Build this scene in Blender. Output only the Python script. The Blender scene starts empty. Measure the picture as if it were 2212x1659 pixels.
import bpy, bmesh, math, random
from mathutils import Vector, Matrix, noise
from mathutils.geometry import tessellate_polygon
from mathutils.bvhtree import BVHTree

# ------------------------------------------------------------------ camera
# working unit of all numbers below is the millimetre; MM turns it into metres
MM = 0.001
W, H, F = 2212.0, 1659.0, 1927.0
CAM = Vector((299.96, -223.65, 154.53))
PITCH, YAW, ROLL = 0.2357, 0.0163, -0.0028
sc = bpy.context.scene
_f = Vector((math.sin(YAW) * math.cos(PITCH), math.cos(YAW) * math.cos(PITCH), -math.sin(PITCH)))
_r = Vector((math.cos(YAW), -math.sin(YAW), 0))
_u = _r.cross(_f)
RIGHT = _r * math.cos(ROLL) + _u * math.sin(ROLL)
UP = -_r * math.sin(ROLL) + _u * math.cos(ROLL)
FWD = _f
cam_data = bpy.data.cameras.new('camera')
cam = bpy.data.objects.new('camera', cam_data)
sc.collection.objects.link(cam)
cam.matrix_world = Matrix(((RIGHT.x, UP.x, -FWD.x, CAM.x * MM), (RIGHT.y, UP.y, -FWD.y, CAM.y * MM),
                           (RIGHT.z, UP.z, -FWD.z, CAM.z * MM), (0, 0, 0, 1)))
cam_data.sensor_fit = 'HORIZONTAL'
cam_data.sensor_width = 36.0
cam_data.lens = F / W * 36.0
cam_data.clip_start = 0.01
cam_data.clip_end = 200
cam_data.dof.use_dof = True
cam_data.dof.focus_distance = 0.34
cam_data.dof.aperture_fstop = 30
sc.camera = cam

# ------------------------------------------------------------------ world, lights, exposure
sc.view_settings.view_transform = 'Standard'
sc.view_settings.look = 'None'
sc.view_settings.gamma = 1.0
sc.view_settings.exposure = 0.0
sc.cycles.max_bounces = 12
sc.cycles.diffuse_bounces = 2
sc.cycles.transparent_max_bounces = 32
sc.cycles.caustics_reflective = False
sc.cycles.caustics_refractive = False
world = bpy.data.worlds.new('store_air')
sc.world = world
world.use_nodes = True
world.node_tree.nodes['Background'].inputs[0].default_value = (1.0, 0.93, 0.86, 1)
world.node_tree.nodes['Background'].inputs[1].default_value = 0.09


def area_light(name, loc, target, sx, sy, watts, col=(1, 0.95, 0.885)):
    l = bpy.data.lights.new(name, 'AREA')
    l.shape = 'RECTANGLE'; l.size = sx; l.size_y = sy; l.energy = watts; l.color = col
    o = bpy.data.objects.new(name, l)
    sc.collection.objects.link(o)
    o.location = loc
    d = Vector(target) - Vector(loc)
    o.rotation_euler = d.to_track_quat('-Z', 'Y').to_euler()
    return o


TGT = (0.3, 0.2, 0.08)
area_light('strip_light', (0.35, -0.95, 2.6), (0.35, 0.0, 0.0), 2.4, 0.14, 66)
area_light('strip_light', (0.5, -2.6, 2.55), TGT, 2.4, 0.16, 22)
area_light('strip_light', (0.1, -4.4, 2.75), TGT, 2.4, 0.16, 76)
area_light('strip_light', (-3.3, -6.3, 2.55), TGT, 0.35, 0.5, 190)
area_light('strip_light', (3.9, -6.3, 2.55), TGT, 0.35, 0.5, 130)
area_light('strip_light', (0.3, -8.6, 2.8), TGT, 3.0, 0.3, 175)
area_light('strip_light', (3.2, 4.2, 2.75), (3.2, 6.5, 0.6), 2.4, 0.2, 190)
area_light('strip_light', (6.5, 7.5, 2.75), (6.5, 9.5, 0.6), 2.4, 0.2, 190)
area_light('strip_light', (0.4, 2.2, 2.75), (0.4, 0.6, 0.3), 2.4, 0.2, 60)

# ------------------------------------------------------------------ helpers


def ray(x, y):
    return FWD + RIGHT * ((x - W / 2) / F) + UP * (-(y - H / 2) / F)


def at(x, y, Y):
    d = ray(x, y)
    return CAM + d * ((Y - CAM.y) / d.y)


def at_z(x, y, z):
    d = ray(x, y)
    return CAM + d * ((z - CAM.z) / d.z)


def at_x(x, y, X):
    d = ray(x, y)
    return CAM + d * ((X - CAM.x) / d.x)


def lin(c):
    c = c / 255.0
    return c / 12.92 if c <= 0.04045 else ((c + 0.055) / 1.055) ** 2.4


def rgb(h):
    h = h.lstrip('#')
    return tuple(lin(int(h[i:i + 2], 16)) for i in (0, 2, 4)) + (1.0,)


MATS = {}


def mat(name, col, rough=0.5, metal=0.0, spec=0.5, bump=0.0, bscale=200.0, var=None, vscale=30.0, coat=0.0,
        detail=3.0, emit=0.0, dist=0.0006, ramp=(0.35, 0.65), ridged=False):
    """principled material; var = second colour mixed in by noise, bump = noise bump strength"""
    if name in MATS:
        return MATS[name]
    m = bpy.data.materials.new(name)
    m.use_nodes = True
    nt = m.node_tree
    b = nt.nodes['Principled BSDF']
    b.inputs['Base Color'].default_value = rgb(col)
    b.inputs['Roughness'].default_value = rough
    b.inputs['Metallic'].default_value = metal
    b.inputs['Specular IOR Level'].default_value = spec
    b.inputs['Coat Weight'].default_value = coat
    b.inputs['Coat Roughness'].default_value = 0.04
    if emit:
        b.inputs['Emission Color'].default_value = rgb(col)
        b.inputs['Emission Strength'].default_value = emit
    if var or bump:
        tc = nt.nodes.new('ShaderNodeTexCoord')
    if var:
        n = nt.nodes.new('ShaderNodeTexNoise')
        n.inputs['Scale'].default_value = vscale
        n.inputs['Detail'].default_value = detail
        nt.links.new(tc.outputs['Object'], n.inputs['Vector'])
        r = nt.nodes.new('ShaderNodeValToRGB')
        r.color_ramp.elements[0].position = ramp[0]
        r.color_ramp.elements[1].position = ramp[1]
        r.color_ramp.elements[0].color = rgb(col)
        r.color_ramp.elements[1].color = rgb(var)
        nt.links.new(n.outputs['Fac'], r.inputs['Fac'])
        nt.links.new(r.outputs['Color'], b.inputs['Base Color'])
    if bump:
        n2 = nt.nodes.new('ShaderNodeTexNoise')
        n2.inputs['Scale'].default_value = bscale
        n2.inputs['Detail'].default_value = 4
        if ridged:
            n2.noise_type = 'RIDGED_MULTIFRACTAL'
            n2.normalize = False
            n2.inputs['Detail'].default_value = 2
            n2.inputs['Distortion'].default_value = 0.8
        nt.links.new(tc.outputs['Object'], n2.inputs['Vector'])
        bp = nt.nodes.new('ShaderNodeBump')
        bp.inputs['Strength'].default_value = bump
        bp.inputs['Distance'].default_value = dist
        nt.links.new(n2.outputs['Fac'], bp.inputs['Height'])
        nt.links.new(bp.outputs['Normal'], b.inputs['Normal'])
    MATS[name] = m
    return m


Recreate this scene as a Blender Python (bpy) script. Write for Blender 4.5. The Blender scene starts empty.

What is asked:
Return the opening line of the data and every line after it through the line containing "from mathutils.bvhtree import BVHTree", please, exactly as written and with nothing added.

Written solution:
Build this scene in Blender. Output only the Python script. The Blender scene starts empty. Measure the picture as if it were 2212x1659 pixels.
import bpy, bmesh, math, random
from mathutils import Vector, Matrix, noise
from mathutils.geometry import tessellate_polygon
from mathutils.bvhtree import BVHTree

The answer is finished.